Some records

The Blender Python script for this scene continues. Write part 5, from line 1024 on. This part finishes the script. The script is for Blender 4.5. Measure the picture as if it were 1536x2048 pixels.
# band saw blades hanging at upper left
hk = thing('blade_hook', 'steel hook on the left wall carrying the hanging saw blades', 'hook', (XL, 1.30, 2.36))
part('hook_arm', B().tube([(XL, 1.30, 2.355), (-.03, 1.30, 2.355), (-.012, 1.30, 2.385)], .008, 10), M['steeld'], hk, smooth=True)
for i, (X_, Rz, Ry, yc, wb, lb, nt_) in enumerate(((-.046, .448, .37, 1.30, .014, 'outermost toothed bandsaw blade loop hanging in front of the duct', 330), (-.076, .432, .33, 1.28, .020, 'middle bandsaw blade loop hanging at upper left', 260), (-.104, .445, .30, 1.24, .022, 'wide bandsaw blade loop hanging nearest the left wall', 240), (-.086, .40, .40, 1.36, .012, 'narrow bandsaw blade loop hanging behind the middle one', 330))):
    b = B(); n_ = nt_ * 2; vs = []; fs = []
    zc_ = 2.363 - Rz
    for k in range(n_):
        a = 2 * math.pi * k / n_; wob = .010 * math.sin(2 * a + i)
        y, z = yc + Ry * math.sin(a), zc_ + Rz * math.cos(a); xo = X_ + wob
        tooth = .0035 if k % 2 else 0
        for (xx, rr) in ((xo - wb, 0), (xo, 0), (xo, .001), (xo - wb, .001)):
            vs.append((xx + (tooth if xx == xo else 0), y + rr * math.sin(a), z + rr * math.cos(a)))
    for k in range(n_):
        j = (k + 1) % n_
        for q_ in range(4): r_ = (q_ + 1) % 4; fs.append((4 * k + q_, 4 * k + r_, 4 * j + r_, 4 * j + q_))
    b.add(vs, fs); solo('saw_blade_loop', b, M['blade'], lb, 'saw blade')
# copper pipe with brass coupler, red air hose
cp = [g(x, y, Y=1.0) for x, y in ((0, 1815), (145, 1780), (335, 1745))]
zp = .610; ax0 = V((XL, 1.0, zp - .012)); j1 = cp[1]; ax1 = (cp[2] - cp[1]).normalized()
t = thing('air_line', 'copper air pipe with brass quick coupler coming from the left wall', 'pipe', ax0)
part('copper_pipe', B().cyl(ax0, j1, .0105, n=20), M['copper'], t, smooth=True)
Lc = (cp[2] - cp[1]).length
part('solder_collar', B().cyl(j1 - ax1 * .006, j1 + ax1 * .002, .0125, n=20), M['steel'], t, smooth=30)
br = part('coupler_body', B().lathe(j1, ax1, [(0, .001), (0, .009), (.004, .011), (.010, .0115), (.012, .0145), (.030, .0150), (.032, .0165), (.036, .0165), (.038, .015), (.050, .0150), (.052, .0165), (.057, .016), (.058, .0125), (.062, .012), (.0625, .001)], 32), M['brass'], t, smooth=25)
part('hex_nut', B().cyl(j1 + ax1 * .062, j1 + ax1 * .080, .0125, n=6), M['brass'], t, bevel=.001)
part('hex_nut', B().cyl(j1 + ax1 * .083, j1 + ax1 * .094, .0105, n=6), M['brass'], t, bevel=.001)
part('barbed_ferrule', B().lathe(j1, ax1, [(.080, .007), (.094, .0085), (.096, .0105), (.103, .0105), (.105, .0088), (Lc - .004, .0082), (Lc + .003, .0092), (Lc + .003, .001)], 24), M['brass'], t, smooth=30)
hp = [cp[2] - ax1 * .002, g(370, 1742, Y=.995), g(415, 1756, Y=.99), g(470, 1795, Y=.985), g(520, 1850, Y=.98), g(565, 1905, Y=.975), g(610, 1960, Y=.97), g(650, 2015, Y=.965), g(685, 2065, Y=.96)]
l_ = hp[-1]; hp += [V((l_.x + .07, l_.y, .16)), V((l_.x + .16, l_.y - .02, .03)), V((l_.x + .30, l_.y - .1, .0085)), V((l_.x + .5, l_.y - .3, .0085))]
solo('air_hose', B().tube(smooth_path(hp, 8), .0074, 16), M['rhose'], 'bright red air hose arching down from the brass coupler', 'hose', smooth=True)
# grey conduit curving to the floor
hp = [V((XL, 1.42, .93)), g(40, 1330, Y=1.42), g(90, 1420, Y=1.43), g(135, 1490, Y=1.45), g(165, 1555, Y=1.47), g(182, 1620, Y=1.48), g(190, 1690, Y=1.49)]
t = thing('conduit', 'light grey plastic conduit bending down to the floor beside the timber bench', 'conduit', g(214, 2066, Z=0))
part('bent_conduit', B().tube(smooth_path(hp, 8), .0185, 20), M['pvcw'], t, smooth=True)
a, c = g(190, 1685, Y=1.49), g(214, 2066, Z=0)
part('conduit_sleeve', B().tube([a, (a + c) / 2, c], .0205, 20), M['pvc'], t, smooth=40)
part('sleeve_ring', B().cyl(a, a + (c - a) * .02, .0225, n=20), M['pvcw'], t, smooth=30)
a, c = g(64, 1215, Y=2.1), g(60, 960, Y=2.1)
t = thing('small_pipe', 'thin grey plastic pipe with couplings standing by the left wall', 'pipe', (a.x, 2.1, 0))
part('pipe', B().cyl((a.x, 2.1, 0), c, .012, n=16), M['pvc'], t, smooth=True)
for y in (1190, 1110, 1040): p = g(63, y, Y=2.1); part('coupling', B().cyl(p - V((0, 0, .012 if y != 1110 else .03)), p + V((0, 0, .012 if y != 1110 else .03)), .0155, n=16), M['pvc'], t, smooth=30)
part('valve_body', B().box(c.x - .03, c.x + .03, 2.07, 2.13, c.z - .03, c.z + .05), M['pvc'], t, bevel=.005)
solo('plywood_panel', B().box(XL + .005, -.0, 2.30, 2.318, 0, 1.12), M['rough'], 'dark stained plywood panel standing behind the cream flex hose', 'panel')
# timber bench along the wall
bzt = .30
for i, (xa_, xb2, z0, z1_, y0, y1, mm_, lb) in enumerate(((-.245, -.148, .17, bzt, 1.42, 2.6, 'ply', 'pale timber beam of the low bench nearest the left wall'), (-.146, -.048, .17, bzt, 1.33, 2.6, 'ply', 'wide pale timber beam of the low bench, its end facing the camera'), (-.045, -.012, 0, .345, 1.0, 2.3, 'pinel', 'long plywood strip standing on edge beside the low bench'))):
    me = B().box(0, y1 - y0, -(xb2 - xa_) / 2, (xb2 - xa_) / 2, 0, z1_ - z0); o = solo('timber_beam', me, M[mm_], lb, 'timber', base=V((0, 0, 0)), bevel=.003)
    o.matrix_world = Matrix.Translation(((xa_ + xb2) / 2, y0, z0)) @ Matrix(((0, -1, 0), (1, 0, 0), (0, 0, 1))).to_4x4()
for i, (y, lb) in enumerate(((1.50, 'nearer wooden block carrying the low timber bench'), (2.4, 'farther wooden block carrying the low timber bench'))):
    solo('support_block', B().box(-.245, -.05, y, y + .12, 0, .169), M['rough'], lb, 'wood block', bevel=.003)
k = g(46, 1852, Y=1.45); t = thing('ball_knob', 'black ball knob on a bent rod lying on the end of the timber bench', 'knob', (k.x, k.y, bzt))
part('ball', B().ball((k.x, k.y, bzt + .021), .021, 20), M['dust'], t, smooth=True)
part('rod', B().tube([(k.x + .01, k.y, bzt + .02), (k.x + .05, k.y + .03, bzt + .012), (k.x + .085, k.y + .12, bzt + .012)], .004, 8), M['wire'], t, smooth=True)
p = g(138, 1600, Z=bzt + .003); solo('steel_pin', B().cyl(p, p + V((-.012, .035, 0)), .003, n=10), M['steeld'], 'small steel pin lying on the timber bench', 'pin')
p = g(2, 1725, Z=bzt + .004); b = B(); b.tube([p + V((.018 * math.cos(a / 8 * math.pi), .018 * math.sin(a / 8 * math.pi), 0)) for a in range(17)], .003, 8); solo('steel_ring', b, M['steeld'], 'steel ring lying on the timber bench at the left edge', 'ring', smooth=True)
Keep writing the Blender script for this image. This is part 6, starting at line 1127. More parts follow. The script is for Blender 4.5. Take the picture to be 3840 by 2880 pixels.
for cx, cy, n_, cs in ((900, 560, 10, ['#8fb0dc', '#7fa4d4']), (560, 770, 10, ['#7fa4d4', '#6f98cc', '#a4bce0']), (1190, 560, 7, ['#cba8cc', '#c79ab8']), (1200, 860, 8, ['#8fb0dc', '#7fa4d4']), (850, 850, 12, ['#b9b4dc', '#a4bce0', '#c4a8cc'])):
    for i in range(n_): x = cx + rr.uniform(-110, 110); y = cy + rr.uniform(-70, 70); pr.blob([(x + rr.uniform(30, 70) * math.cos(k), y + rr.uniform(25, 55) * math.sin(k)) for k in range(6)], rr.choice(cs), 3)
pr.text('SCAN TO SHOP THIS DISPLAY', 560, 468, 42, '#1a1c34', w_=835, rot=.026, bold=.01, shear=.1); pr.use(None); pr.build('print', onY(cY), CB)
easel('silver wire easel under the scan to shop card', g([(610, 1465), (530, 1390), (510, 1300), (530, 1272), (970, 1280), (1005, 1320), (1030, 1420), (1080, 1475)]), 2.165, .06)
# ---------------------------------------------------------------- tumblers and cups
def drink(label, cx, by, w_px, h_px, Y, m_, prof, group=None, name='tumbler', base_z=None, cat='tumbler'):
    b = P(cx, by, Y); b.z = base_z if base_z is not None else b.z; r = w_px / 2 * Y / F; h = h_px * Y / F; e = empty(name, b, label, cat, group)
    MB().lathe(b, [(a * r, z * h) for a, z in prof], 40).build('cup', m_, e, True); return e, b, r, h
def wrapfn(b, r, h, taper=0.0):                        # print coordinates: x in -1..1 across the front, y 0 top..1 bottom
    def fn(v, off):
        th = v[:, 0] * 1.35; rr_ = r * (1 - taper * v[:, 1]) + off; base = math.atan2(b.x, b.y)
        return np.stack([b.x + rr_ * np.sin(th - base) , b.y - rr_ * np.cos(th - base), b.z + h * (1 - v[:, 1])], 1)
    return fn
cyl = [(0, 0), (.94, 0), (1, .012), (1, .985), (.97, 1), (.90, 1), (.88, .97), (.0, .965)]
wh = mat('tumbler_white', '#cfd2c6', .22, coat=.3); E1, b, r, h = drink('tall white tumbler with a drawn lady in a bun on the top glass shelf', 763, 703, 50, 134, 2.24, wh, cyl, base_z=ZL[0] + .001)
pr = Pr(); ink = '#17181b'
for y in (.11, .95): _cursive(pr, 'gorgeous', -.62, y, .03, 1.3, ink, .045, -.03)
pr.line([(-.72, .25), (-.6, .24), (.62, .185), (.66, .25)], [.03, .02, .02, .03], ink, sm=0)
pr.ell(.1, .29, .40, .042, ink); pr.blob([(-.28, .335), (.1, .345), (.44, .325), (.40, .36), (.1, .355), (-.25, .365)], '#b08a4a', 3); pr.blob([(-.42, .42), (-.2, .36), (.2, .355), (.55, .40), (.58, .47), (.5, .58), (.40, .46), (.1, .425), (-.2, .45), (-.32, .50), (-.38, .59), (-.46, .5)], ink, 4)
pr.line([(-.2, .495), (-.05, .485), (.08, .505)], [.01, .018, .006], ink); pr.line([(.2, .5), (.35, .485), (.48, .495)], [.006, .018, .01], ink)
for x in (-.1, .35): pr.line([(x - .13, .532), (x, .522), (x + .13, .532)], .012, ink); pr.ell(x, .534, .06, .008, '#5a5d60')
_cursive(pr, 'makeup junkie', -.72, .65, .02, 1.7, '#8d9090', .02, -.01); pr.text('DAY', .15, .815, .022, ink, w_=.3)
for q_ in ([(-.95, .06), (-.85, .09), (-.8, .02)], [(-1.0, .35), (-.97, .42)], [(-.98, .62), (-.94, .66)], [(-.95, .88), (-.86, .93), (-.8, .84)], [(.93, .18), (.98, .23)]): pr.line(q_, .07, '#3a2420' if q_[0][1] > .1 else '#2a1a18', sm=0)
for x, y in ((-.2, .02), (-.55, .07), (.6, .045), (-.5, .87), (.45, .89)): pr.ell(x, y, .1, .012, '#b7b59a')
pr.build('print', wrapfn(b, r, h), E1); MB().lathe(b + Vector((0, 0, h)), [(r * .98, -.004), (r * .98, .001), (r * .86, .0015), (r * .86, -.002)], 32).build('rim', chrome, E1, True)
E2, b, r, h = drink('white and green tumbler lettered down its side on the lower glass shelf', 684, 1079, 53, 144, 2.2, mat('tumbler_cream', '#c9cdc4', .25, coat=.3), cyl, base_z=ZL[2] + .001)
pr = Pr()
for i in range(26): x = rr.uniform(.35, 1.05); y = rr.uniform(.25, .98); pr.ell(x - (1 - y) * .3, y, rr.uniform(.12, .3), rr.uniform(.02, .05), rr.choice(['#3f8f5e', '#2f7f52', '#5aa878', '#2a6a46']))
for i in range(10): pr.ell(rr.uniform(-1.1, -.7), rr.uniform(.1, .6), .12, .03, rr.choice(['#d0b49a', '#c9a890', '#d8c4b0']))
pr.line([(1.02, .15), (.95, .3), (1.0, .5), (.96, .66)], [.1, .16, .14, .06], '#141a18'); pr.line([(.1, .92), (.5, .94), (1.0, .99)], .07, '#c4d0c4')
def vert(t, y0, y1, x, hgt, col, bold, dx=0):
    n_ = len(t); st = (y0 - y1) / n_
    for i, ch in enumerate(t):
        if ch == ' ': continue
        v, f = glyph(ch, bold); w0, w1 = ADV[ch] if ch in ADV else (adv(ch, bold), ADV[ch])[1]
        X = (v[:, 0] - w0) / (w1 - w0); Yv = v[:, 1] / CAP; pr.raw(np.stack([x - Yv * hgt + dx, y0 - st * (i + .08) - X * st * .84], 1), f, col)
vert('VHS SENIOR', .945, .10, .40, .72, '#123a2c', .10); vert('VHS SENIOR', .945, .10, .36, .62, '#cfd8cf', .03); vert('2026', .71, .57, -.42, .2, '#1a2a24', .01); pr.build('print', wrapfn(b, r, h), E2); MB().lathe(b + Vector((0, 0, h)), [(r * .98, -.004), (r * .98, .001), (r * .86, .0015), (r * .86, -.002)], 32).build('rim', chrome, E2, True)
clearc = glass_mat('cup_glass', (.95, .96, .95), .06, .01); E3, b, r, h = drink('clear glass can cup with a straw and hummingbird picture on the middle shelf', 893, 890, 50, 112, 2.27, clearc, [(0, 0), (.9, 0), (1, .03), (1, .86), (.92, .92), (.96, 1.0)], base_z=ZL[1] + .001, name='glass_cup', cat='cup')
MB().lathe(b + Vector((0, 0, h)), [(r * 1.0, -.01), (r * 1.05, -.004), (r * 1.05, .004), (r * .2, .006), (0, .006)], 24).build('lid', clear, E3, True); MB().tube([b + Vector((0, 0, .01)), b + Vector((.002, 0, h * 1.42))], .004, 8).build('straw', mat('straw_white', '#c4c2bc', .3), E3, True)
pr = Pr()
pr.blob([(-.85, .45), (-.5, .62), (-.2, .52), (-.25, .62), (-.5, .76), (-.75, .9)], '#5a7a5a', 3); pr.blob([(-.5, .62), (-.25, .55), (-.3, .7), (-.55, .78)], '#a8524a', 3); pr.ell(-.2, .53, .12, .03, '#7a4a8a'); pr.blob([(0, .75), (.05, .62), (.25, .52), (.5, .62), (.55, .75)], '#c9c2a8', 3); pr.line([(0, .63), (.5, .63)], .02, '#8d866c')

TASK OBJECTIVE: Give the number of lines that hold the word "script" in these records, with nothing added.

EXPECTED ANSWER: 2